* BEGIN Source excerpt *

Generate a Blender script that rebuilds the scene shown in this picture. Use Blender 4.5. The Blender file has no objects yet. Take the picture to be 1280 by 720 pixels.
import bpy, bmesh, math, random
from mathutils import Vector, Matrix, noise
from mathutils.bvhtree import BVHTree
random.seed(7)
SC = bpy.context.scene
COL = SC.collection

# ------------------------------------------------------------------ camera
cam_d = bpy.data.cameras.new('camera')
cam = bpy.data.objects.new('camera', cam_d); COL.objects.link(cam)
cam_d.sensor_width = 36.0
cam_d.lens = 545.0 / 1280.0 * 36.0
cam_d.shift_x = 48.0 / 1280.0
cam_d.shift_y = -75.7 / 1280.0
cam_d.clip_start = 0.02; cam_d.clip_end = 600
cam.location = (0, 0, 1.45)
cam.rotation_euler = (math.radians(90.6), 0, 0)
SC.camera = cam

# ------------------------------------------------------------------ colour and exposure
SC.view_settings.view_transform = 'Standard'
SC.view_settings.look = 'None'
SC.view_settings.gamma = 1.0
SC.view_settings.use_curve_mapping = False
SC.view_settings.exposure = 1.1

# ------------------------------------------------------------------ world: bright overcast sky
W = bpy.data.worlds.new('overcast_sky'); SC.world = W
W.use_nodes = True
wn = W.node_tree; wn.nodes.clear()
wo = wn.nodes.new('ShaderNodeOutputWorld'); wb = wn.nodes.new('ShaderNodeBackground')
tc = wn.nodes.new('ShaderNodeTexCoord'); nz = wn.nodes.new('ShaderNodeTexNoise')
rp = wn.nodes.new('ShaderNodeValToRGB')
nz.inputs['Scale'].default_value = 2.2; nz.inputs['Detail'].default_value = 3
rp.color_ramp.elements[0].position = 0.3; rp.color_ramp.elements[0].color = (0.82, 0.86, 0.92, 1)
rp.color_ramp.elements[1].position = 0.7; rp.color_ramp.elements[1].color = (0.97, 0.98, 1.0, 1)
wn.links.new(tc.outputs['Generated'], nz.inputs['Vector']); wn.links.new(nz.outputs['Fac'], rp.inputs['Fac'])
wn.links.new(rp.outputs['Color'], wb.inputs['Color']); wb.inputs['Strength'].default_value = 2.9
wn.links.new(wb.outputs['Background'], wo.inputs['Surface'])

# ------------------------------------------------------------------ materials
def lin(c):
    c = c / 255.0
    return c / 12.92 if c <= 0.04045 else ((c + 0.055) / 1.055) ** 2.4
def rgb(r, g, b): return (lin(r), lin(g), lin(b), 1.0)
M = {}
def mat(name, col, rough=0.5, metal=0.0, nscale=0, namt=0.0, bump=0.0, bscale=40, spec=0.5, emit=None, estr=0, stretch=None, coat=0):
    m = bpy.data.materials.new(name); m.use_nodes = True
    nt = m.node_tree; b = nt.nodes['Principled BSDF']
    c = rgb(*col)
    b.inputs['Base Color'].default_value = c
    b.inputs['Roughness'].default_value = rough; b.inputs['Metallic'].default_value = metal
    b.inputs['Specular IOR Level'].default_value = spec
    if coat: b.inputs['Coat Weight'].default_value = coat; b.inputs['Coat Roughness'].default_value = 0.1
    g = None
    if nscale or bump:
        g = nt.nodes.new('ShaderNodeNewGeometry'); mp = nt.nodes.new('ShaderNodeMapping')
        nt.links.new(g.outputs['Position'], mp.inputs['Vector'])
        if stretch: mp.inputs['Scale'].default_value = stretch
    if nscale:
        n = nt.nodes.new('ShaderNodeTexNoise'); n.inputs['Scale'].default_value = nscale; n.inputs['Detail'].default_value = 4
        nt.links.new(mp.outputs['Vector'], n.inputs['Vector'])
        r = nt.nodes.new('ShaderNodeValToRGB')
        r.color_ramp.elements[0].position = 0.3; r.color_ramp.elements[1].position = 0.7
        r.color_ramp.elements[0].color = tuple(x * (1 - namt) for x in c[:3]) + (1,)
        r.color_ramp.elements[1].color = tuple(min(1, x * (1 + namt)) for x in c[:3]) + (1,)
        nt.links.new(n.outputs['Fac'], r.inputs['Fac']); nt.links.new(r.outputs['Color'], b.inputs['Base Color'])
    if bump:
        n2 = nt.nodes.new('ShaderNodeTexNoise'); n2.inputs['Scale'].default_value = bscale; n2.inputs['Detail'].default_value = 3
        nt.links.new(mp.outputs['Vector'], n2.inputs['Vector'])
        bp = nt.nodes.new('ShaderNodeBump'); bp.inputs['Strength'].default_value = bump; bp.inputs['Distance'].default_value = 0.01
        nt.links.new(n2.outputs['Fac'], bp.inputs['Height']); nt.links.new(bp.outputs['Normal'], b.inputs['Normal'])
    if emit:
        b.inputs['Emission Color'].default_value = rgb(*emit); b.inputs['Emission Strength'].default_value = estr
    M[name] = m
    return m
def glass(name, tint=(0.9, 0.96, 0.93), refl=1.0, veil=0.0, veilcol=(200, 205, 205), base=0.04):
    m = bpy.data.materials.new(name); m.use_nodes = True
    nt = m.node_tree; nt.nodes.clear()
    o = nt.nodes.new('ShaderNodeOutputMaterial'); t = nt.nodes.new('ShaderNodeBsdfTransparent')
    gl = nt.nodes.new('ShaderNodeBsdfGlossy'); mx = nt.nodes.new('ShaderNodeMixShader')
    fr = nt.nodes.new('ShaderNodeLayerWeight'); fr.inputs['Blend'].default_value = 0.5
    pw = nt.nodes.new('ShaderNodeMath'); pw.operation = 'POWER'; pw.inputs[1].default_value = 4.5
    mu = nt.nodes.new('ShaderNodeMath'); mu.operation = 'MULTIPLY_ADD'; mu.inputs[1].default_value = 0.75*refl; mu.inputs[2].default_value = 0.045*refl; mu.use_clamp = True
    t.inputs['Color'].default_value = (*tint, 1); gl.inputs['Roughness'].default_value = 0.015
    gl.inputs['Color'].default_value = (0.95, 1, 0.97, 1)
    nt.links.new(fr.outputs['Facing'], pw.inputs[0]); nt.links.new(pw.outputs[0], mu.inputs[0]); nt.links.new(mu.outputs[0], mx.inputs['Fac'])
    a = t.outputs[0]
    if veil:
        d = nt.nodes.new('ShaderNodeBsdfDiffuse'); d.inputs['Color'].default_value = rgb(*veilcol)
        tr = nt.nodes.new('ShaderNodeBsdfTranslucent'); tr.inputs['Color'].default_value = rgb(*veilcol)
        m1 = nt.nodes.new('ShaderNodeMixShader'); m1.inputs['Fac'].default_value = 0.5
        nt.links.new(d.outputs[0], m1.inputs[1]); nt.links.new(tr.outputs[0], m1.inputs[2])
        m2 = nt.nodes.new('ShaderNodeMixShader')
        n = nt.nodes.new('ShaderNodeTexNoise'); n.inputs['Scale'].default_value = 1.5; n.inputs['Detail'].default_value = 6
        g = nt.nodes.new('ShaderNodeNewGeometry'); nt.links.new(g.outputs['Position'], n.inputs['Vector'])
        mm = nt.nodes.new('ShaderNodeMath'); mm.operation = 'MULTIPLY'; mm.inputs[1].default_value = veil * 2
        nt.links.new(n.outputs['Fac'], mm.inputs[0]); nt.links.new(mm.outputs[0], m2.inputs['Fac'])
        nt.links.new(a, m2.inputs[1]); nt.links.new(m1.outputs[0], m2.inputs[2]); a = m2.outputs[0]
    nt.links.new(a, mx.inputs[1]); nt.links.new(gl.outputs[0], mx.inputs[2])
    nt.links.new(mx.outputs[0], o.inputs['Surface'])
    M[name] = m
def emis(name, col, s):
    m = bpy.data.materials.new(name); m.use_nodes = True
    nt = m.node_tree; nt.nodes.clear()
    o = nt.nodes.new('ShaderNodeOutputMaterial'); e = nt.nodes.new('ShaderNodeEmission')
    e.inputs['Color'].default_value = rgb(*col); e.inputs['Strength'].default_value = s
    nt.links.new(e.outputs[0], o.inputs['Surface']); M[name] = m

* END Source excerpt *

■ **Exercise prompt**
Produce the lines from the top of the listing through the "COL = SC.collection" line exactly as they appear, with no additional output.

■ **Written answer**
Generate a Blender script that rebuilds the scene shown in this picture. Use Blender 4.5. The Blender file has no objects yet. Take the picture to be 1280 by 720 pixels.
import bpy, bmesh, math, random
from mathutils import Vector, Matrix, noise
from mathutils.bvhtree import BVHTree
random.seed(7)
SC = bpy.context.scene
COL = SC.collection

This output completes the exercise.